桑下城址

くわしたじょうあと


所在地 瀬戸市上品野町
桑下城は旧中馬街道「城前」バス停の水野川を挟んだ対岸「桑下島」の丘陵地「城根」にある平山城で、「尾張志」には「城構えは東西30間・南北42間、永井民部少輔の居城なりし由」と伝え、石垣や井戸跡を残している。「永井民部は松平家重・その子家次に仕え、後に織田家に属してその位牌は祥雲寺に残る」と載せている。

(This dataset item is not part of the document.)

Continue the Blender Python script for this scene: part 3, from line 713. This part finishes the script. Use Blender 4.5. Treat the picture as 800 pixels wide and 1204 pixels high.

桑下城跡は平成16年度(1次)、同19年度(2次)に国道363号線改良工事に伴う事前調査が行われた。愛知県埋蔵文化センターなどによる瀬戸市域における最初の発掘調査であった。道路予定地の限られた調査区ではあったが、本丸部分の掘立柱建物や基礎、土塁や井戸、本丸を囲む東西の薬研堀と北の箱堀構造、そして出土遺物として和鏡などの金属製品や什器などの木製品、多くの陶磁器製品が検出した。当時の土木技術が判明したのみならず、現在の城跡は在地領主である長江(永井)氏時代のものでなく、今川氏が関与した改築された時代のものという知見が示された。